▽

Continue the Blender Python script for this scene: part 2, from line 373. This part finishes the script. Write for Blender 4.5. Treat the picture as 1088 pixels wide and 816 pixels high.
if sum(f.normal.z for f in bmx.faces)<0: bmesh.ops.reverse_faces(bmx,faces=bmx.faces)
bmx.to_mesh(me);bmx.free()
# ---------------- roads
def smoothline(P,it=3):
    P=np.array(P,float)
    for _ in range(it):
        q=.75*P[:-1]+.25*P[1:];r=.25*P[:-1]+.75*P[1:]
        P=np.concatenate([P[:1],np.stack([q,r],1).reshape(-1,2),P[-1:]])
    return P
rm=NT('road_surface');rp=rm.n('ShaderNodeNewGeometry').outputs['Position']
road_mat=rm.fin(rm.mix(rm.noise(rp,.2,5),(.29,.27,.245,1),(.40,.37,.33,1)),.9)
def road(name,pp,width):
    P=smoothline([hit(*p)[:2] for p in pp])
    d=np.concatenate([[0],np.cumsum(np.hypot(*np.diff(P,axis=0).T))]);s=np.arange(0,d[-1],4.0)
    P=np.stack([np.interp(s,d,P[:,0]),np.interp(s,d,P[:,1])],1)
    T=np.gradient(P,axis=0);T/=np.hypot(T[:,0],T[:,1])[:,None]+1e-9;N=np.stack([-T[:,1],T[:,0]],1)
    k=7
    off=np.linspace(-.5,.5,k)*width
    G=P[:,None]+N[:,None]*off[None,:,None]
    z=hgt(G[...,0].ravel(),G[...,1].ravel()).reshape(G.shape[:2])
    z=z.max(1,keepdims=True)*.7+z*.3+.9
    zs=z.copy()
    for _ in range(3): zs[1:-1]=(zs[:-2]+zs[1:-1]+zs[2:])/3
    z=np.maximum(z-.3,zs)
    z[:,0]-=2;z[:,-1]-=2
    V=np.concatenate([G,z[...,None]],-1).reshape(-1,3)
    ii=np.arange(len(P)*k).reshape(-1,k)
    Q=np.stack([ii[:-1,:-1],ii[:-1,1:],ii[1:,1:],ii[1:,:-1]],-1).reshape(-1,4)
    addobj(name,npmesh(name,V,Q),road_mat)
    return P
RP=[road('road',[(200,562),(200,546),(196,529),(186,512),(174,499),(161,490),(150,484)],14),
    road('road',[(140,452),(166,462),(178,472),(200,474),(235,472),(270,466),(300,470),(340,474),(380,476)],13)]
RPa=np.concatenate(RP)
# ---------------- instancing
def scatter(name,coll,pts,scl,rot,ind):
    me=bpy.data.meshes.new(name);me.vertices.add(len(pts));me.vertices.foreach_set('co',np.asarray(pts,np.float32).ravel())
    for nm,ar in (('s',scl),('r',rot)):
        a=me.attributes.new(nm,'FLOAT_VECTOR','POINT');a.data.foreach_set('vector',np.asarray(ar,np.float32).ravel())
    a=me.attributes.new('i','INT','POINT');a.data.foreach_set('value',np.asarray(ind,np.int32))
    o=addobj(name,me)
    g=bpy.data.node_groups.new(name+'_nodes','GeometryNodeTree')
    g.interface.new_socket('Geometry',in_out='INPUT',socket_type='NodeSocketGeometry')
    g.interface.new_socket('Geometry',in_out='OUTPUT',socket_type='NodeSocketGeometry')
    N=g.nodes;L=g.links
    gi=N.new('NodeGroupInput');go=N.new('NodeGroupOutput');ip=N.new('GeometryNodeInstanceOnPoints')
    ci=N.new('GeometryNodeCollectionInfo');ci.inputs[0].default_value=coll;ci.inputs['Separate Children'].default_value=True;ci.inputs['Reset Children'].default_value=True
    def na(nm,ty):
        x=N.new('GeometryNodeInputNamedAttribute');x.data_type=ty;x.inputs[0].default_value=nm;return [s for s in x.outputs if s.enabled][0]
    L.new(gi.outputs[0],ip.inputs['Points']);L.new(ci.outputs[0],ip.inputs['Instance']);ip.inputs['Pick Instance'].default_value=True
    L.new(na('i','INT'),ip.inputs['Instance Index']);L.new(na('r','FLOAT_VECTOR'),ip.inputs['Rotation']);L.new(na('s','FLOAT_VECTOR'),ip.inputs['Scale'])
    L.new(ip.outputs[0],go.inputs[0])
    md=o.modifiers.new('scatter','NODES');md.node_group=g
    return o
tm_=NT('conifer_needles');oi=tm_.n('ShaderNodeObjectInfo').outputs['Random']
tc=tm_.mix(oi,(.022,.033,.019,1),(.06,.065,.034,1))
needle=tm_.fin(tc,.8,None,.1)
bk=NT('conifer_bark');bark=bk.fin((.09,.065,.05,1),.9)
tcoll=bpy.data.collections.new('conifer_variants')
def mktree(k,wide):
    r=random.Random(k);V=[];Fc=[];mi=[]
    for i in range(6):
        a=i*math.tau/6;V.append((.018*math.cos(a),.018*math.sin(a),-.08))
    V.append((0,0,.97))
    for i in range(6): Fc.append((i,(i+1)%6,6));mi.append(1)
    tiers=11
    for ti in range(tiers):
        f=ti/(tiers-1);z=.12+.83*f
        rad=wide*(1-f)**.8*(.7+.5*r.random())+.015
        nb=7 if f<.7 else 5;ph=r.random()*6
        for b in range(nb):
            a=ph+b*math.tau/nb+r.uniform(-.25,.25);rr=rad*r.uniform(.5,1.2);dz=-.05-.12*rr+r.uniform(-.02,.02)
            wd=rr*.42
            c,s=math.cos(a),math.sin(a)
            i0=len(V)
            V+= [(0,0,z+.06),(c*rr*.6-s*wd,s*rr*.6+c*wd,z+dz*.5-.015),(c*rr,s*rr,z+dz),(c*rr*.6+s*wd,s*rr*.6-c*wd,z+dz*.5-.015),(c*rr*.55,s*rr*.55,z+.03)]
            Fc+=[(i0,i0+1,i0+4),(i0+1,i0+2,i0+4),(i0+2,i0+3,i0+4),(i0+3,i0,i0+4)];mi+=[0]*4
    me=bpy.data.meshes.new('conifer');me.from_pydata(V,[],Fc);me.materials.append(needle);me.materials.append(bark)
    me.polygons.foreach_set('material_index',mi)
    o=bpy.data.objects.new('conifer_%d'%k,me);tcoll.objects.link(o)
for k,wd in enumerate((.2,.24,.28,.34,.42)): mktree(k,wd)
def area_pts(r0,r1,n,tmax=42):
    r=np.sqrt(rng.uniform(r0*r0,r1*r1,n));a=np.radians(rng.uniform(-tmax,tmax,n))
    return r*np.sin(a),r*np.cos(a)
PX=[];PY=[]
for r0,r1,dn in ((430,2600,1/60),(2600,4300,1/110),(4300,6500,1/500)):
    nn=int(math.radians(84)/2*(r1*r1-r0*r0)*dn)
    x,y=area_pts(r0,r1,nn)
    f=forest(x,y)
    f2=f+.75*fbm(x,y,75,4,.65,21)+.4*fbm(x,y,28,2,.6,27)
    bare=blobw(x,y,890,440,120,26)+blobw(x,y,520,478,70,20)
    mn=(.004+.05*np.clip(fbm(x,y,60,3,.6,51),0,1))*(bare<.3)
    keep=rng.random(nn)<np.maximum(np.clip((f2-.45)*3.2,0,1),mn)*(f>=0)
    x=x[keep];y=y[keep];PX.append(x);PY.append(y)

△

◆ **THE TASK**: Type the whole listing again, unaltered.

◆ **OUTPUT BELOW**:
Continue the Blender Python script for this scene: part 2, from line 373. This part finishes the script. Write for Blender 4.5. Treat the picture as 1088 pixels wide and 816 pixels high.
if sum(f.normal.z for f in bmx.faces)<0: bmesh.ops.reverse_faces(bmx,faces=bmx.faces)
bmx.to_mesh(me);bmx.free()
# ---------------- roads
def smoothline(P,it=3):
    P=np.array(P,float)
    for _ in range(it):
        q=.75*P[:-1]+.25*P[1:];r=.25*P[:-1]+.75*P[1:]
        P=np.concatenate([P[:1],np.stack([q,r],1).reshape(-1,2),P[-1:]])
    return P
rm=NT('road_surface');rp=rm.n('ShaderNodeNewGeometry').outputs['Position']
road_mat=rm.fin(rm.mix(rm.noise(rp,.2,5),(.29,.27,.245,1),(.40,.37,.33,1)),.9)
def road(name,pp,width):
    P=smoothline([hit(*p)[:2] for p in pp])
    d=np.concatenate([[0],np.cumsum(np.hypot(*np.diff(P,axis=0).T))]);s=np.arange(0,d[-1],4.0)
    P=np.stack([np.interp(s,d,P[:,0]),np.interp(s,d,P[:,1])],1)
    T=np.gradient(P,axis=0);T/=np.hypot(T[:,0],T[:,1])[:,None]+1e-9;N=np.stack([-T[:,1],T[:,0]],1)
    k=7
    off=np.linspace(-.5,.5,k)*width
    G=P[:,None]+N[:,None]*off[None,:,None]
    z=hgt(G[...,0].ravel(),G[...,1].ravel()).reshape(G.shape[:2])
    z=z.max(1,keepdims=True)*.7+z*.3+.9
    zs=z.copy()
    for _ in range(3): zs[1:-1]=(zs[:-2]+zs[1:-1]+zs[2:])/3
    z=np.maximum(z-.3,zs)
    z[:,0]-=2;z[:,-1]-=2
    V=np.concatenate([G,z[...,None]],-1).reshape(-1,3)
    ii=np.arange(len(P)*k).reshape(-1,k)
    Q=np.stack([ii[:-1,:-1],ii[:-1,1:],ii[1:,1:],ii[1:,:-1]],-1).reshape(-1,4)
    addobj(name,npmesh(name,V,Q),road_mat)
    return P
RP=[road('road',[(200,562),(200,546),(196,529),(186,512),(174,499),(161,490),(150,484)],14),
    road('road',[(140,452),(166,462),(178,472),(200,474),(235,472),(270,466),(300,470),(340,474),(380,476)],13)]
RPa=np.concatenate(RP)
# ---------------- instancing
def scatter(name,coll,pts,scl,rot,ind):
    me=bpy.data.meshes.new(name);me.vertices.add(len(pts));me.vertices.foreach_set('co',np.asarray(pts,np.float32).ravel())
    for nm,ar in (('s',scl),('r',rot)):
        a=me.attributes.new(nm,'FLOAT_VECTOR','POINT');a.data.foreach_set('vector',np.asarray(ar,np.float32).ravel())
    a=me.attributes.new('i','INT','POINT');a.data.foreach_set('value',np.asarray(ind,np.int32))
    o=addobj(name,me)
    g=bpy.data.node_groups.new(name+'_nodes','GeometryNodeTree')
    g.interface.new_socket('Geometry',in_out='INPUT',socket_type='NodeSocketGeometry')
    g.interface.new_socket('Geometry',in_out='OUTPUT',socket_type='NodeSocketGeometry')
    N=g.nodes;L=g.links
    gi=N.new('NodeGroupInput');go=N.new('NodeGroupOutput');ip=N.new('GeometryNodeInstanceOnPoints')
    ci=N.new('GeometryNodeCollectionInfo');ci.inputs[0].default_value=coll;ci.inputs['Separate Children'].default_value=True;ci.inputs['Reset Children'].default_value=True
    def na(nm,ty):
        x=N.new('GeometryNodeInputNamedAttribute');x.data_type=ty;x.inputs[0].default_value=nm;return [s for s in x.outputs if s.enabled][0]
    L.new(gi.outputs[0],ip.inputs['Points']);L.new(ci.outputs[0],ip.inputs['Instance']);ip.inputs['Pick Instance'].default_value=True
    L.new(na('i','INT'),ip.inputs['Instance Index']);L.new(na('r','FLOAT_VECTOR'),ip.inputs['Rotation']);L.new(na('s','FLOAT_VECTOR'),ip.inputs['Scale'])
    L.new(ip.outputs[0],go.inputs[0])
    md=o.modifiers.new('scatter','NODES');md.node_group=g
    return o
tm_=NT('conifer_needles');oi=tm_.n('ShaderNodeObjectInfo').outputs['Random']
tc=tm_.mix(oi,(.022,.033,.019,1),(.06,.065,.034,1))
needle=tm_.fin(tc,.8,None,.1)
bk=NT('conifer_bark');bark=bk.fin((.09,.065,.05,1),.9)
tcoll=bpy.data.collections.new('conifer_variants')
def mktree(k,wide):
    r=random.Random(k);V=[];Fc=[];mi=[]
    for i in range(6):
        a=i*math.tau/6;V.append((.018*math.cos(a),.018*math.sin(a),-.08))
    V.append((0,0,.97))
    for i in range(6): Fc.append((i,(i+1)%6,6));mi.append(1)
    tiers=11
    for ti in range(tiers):
        f=ti/(tiers-1);z=.12+.83*f
        rad=wide*(1-f)**.8*(.7+.5*r.random())+.015
        nb=7 if f<.7 else 5;ph=r.random()*6
        for b in range(nb):
            a=ph+b*math.tau/nb+r.uniform(-.25,.25);rr=rad*r.uniform(.5,1.2);dz=-.05-.12*rr+r.uniform(-.02,.02)
            wd=rr*.42
            c,s=math.cos(a),math.sin(a)
            i0=len(V)
            V+= [(0,0,z+.06),(c*rr*.6-s*wd,s*rr*.6+c*wd,z+dz*.5-.015),(c*rr,s*rr,z+dz),(c*rr*.6+s*wd,s*rr*.6-c*wd,z+dz*.5-.015),(c*rr*.55,s*rr*.55,z+.03)]
            Fc+=[(i0,i0+1,i0+4),(i0+1,i0+2,i0+4),(i0+2,i0+3,i0+4),(i0+3,i0,i0+4)];mi+=[0]*4
    me=bpy.data.meshes.new('conifer');me.from_pydata(V,[],Fc);me.materials.append(needle);me.materials.append(bark)
    me.polygons.foreach_set('material_index',mi)
    o=bpy.data.objects.new('conifer_%d'%k,me);tcoll.objects.link(o)
for k,wd in enumerate((.2,.24,.28,.34,.42)): mktree(k,wd)
def area_pts(r0,r1,n,tmax=42):
    r=np.sqrt(rng.uniform(r0*r0,r1*r1,n));a=np.radians(rng.uniform(-tmax,tmax,n))
    return r*np.sin(a),r*np.cos(a)
PX=[];PY=[]
for r0,r1,dn in ((430,2600,1/60),(2600,4300,1/110),(4300,6500,1/500)):
    nn=int(math.radians(84)/2*(r1*r1-r0*r0)*dn)
    x,y=area_pts(r0,r1,nn)
    f=forest(x,y)
    f2=f+.75*fbm(x,y,75,4,.65,21)+.4*fbm(x,y,28,2,.6,27)
    bare=blobw(x,y,890,440,120,26)+blobw(x,y,520,478,70,20)
    mn=(.004+.05*np.clip(fbm(x,y,60,3,.6,51),0,1))*(bare<.3)
    keep=rng.random(nn)<np.maximum(np.clip((f2-.45)*3.2,0,1),mn)*(f>=0)
    x=x[keep];y=y[keep];PX.append(x);PY.append(y)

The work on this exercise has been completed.